→ Task to carry out
Extract each line from the entries below that has the string "Python" in it.

→ Dataset entries
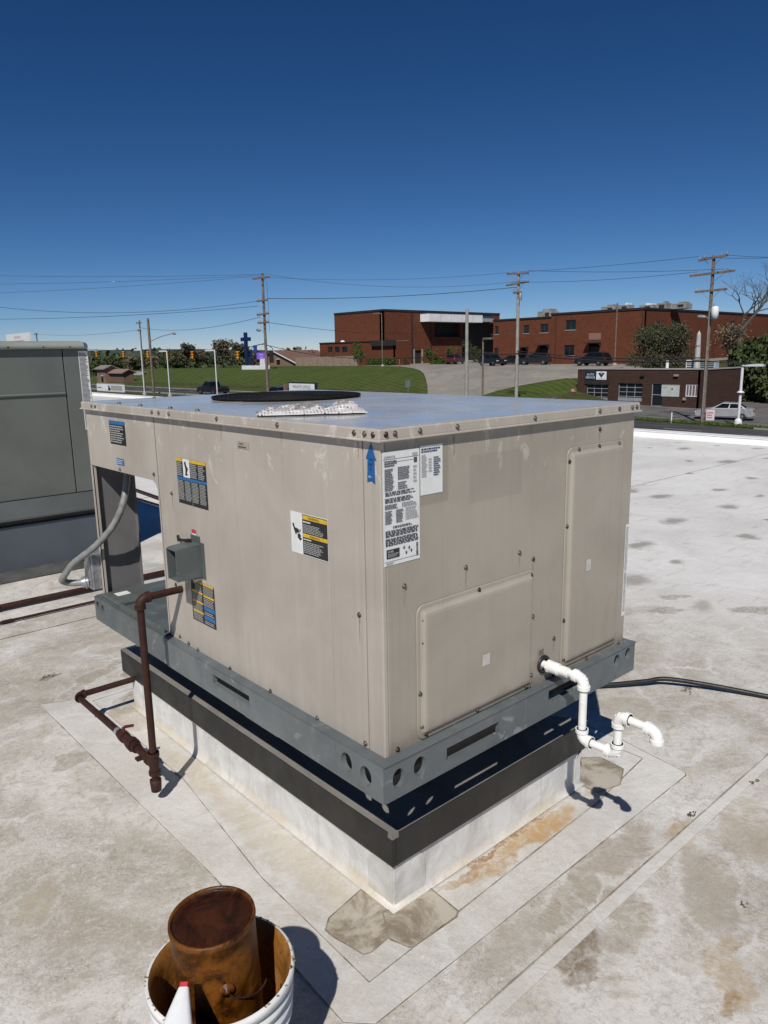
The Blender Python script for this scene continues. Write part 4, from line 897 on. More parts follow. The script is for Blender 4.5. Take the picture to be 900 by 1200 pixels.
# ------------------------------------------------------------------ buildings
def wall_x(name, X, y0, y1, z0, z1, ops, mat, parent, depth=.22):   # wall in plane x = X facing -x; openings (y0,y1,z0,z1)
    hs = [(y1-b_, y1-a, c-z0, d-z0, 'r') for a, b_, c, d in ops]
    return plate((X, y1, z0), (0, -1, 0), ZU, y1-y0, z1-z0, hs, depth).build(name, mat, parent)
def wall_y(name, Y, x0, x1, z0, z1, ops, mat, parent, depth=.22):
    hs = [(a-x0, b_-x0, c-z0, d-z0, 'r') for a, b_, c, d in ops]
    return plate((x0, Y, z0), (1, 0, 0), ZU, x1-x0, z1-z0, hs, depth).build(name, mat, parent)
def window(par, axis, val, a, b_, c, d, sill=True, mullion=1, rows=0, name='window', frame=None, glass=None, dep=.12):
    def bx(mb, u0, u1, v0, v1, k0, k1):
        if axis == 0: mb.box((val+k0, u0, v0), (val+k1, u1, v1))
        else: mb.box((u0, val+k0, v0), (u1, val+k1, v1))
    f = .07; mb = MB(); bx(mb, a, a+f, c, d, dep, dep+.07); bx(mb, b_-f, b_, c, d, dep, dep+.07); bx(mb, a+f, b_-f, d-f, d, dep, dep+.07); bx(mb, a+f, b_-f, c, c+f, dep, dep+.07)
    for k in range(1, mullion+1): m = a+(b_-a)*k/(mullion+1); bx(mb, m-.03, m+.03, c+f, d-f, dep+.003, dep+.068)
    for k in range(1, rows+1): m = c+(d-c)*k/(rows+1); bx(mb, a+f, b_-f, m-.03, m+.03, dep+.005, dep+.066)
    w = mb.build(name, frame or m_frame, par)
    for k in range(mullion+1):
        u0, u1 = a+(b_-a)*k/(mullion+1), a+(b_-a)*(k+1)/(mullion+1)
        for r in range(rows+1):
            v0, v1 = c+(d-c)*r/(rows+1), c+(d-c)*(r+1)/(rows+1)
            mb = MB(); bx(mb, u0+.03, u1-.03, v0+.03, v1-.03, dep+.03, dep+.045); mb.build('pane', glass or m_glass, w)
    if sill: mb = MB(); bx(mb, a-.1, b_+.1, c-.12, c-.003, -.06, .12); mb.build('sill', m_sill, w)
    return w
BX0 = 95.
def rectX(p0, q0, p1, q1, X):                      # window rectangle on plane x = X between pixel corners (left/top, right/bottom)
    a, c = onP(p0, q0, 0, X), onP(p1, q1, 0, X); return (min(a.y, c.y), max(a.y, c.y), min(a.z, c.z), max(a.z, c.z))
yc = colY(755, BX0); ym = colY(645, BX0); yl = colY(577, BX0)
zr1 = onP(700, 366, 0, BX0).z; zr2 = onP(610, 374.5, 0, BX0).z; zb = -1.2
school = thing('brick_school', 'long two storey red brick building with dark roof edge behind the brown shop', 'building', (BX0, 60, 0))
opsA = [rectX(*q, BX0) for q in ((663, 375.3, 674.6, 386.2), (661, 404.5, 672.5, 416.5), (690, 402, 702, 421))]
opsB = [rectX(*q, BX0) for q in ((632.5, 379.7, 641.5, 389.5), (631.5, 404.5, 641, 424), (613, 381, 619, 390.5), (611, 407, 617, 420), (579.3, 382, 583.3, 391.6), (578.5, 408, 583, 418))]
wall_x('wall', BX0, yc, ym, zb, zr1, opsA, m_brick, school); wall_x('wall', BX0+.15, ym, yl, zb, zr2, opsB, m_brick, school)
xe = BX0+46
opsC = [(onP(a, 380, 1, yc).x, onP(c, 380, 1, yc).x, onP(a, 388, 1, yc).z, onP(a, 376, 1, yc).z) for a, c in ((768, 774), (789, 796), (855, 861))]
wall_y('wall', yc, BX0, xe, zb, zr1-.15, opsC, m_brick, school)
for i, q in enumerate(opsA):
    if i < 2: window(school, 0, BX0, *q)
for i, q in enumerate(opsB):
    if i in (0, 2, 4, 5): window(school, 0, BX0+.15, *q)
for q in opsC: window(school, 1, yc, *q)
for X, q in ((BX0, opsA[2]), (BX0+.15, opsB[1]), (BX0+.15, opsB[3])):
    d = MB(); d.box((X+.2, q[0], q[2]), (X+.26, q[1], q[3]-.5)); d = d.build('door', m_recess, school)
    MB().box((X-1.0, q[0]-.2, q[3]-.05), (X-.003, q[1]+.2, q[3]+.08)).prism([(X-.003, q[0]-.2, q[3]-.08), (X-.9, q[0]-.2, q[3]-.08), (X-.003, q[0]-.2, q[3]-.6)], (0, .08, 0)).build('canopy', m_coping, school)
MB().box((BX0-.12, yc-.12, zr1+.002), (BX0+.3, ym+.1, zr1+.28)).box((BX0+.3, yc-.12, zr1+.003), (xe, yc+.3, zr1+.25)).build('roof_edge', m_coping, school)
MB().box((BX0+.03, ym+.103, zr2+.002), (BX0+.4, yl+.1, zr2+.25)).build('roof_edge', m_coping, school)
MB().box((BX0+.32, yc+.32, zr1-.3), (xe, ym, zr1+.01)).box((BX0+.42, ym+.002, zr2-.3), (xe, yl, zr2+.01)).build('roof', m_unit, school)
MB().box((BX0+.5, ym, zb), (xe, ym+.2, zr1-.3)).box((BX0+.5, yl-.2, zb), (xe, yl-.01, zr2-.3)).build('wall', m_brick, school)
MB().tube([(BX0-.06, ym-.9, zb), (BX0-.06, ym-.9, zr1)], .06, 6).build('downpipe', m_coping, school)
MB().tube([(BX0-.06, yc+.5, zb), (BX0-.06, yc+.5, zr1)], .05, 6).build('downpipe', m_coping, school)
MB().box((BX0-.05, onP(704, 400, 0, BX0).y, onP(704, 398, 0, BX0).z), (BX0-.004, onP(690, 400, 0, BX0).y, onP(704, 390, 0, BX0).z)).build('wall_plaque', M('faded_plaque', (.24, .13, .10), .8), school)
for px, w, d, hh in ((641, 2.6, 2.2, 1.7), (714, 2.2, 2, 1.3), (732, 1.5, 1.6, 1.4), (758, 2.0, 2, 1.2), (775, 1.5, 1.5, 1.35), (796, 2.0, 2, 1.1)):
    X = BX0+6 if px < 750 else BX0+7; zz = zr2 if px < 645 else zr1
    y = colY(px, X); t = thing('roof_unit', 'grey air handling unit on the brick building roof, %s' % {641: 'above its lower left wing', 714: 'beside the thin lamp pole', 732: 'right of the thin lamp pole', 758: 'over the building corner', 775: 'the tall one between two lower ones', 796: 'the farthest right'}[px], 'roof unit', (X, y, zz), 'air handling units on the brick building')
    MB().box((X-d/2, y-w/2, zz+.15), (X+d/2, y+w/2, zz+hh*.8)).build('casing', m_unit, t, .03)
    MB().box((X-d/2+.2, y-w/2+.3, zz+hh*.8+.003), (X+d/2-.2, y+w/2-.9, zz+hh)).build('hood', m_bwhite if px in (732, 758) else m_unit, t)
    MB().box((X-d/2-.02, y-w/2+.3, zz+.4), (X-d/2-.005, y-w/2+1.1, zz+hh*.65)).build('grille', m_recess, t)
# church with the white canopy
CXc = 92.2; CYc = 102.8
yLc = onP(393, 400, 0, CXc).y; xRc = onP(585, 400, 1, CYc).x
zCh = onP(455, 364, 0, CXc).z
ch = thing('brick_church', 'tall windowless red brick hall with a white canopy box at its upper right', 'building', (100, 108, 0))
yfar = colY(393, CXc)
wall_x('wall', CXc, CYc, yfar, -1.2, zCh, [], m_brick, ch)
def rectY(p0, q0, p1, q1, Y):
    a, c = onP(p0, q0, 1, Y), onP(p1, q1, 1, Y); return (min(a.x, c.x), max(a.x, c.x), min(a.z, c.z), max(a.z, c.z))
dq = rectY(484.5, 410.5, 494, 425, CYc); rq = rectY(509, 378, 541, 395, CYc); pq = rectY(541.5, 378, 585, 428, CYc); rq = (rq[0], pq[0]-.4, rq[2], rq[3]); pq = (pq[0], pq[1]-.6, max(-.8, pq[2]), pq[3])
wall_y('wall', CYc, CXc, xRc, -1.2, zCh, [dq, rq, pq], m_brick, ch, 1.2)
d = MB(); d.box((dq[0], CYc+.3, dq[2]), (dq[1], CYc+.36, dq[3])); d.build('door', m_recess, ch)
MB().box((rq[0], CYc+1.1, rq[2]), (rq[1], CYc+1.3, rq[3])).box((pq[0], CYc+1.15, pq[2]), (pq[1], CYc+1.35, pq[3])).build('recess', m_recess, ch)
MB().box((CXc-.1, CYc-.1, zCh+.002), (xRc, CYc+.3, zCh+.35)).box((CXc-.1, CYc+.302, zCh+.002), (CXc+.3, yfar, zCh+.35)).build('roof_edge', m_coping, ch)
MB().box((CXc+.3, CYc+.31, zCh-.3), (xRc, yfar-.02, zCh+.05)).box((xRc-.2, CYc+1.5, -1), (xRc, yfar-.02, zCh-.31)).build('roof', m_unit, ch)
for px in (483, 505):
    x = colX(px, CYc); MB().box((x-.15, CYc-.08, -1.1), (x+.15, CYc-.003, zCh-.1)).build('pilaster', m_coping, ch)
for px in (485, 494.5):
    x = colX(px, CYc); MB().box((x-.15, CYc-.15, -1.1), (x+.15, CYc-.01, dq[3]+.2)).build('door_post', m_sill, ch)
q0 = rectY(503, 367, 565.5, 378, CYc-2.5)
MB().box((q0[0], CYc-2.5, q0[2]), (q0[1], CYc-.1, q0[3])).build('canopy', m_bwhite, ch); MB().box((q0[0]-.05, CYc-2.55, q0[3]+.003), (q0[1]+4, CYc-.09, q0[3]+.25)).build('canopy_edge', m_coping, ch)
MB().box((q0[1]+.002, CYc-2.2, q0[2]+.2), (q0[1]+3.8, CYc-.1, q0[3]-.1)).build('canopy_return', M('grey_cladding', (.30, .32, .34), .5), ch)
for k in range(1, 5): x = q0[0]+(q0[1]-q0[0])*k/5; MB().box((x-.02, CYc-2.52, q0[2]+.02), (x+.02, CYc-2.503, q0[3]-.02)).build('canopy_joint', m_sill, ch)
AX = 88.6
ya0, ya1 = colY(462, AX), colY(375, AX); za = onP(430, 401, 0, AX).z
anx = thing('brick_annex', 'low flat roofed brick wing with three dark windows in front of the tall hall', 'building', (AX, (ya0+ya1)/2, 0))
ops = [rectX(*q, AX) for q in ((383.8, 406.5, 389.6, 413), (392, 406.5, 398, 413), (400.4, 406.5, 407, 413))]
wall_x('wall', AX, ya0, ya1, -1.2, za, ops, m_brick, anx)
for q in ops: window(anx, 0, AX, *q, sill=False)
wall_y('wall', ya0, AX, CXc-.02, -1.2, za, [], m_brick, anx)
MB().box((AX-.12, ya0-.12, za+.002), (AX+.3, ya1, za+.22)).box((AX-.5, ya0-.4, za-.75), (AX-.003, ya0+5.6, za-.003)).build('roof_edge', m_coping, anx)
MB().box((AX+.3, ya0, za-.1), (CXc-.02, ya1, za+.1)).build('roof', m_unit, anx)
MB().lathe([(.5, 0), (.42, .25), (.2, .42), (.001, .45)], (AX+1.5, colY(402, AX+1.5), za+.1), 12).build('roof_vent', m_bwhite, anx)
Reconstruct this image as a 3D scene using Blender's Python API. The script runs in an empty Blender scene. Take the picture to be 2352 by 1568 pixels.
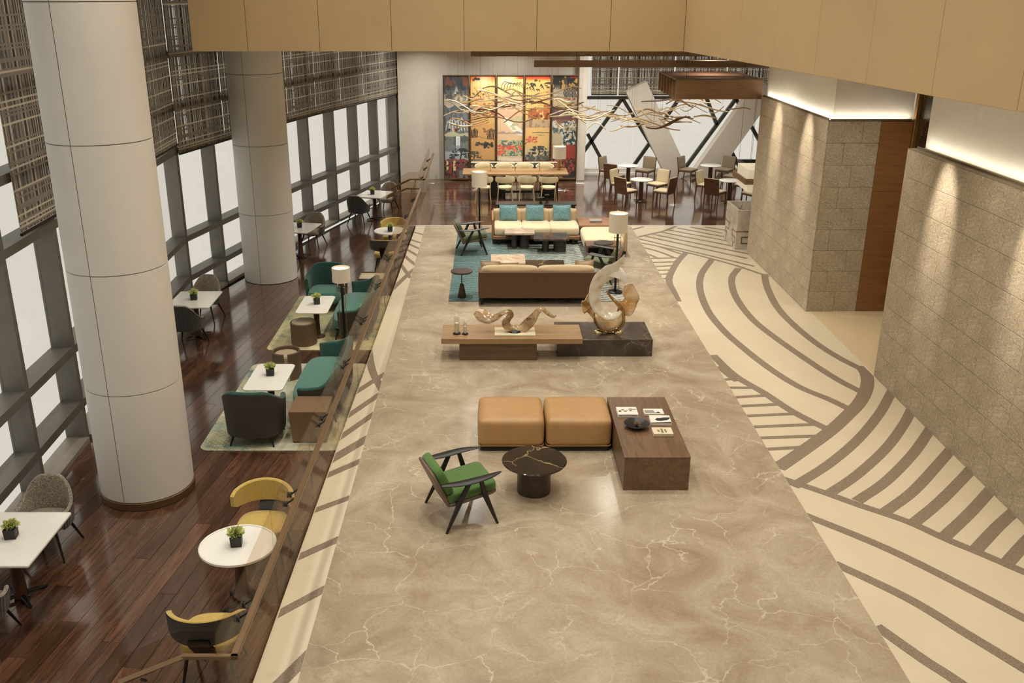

→ Written response
The Blender Python script for this scene continues. Write part 4, from line 897 on. More parts follow. The script is for Blender 4.5. Take the picture to be 900 by 1200 pixels.
Reconstruct this image as a 3D scene using Blender's Python API. The script runs in an empty Blender scene. Take the picture to be 2352 by 1568 pixels.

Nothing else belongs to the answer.